▸ Data for the task
┌────────

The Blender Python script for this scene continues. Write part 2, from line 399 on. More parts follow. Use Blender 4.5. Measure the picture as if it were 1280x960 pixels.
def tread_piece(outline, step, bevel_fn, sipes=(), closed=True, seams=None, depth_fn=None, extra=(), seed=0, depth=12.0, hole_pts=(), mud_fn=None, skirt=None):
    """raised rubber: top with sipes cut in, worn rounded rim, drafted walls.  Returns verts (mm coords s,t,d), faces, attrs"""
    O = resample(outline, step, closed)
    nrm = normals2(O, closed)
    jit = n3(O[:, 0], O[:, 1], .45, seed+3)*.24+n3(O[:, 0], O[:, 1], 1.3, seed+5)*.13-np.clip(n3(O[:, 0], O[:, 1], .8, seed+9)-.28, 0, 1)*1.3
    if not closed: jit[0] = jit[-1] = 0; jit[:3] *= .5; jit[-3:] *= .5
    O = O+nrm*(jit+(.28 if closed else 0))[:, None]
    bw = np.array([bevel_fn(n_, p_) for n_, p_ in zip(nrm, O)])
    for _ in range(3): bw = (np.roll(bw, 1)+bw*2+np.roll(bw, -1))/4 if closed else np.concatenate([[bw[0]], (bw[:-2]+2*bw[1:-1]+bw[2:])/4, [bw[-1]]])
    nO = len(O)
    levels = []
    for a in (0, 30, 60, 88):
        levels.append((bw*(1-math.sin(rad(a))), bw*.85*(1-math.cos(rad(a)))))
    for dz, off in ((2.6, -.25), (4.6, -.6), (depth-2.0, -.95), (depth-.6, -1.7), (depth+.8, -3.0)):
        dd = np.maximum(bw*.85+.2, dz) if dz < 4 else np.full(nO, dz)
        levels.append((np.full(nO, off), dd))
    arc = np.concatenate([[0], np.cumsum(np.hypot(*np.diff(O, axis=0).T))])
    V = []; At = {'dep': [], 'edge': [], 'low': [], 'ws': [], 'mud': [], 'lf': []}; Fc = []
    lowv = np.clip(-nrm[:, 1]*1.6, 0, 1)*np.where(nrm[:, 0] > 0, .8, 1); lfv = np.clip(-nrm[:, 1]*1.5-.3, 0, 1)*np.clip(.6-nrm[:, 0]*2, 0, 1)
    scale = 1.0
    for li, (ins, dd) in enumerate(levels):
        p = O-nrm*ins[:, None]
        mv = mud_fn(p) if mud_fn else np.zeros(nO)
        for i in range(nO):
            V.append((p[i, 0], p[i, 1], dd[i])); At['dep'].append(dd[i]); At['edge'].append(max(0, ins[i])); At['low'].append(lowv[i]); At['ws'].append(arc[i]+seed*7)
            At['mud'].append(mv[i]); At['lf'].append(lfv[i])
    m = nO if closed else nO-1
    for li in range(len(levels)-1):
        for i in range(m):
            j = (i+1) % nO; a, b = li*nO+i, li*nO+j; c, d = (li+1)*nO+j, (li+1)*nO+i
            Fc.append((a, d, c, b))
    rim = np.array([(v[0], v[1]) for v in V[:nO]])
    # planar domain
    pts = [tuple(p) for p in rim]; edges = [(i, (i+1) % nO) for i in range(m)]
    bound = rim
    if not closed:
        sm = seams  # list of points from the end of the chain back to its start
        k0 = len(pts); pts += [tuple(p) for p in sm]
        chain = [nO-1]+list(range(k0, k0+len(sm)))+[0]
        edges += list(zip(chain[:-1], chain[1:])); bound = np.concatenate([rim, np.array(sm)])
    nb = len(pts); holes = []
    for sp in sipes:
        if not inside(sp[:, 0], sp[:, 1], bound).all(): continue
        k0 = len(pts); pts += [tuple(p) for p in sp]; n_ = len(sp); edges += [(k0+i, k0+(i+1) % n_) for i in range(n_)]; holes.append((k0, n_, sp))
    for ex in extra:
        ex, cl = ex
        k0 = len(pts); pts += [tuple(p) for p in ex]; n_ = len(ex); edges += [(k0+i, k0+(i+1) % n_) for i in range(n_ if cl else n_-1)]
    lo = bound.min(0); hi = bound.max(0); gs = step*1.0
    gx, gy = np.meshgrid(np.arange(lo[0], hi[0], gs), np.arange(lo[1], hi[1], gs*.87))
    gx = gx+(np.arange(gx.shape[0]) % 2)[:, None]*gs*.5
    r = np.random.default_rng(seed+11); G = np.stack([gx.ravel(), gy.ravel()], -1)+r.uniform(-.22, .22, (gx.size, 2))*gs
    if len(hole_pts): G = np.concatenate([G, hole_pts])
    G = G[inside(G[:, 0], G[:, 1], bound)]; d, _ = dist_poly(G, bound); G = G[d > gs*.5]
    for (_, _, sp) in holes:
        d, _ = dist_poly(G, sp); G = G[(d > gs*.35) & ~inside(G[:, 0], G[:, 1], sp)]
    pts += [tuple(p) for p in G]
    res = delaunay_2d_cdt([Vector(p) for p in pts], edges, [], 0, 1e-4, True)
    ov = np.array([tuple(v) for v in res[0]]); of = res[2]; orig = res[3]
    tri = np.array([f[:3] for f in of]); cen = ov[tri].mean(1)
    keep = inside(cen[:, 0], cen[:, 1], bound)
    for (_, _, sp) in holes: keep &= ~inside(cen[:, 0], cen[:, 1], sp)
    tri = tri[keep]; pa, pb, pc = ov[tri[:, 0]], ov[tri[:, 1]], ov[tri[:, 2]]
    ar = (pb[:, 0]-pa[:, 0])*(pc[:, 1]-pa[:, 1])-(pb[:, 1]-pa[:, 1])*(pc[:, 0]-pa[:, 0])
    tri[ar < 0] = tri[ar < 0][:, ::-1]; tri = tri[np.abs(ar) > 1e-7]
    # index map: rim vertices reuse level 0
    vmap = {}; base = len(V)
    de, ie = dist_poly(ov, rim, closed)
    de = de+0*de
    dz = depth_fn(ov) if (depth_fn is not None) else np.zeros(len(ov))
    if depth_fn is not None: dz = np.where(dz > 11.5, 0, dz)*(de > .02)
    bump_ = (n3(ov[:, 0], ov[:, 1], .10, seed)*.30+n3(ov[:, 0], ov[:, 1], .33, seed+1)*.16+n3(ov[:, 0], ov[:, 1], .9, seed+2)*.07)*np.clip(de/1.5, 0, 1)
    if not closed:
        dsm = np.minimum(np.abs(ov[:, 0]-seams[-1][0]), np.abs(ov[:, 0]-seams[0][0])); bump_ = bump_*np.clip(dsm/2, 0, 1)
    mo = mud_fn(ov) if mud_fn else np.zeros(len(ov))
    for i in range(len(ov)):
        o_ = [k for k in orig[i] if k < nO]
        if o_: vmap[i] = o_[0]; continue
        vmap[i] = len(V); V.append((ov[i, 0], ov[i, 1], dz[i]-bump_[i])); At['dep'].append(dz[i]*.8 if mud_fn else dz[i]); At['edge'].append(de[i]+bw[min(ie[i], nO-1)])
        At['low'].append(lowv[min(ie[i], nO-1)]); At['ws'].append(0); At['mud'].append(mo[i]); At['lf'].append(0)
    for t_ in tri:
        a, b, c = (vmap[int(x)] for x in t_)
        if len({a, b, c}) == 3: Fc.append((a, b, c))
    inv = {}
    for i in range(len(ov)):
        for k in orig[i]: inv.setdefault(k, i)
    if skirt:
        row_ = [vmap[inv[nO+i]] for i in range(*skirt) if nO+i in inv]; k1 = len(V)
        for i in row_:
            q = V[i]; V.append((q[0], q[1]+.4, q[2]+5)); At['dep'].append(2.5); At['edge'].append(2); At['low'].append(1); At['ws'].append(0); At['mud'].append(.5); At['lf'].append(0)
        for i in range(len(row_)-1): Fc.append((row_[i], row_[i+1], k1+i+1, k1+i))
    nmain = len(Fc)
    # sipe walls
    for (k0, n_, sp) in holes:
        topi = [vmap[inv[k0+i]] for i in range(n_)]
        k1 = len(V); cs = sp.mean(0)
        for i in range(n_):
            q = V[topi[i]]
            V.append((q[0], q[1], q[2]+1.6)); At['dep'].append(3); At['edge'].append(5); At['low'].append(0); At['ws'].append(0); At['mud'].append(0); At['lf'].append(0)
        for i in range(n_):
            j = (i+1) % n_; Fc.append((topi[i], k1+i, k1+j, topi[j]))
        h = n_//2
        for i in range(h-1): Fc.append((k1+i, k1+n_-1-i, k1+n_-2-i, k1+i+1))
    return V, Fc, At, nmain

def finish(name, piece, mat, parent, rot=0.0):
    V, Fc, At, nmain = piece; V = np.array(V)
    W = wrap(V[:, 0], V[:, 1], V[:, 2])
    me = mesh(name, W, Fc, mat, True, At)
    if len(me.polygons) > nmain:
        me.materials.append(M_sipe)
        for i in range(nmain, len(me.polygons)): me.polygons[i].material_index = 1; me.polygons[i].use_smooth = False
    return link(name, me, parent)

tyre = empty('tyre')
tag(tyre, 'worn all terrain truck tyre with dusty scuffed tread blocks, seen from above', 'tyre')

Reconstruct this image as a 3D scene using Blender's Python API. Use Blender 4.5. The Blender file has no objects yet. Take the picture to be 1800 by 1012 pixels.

└────────

Find the lines with the string "pixels" and reproduce them.

▸ Solution
The Blender Python script for this scene continues. Write part 2, from line 399 on. More parts follow. Use Blender 4.5. Measure the picture as if it were 1280x960 pixels.
Reconstruct this image as a 3D scene using Blender's Python API. Use Blender 4.5. The Blender file has no objects yet. Take the picture to be 1800 by 1012 pixels.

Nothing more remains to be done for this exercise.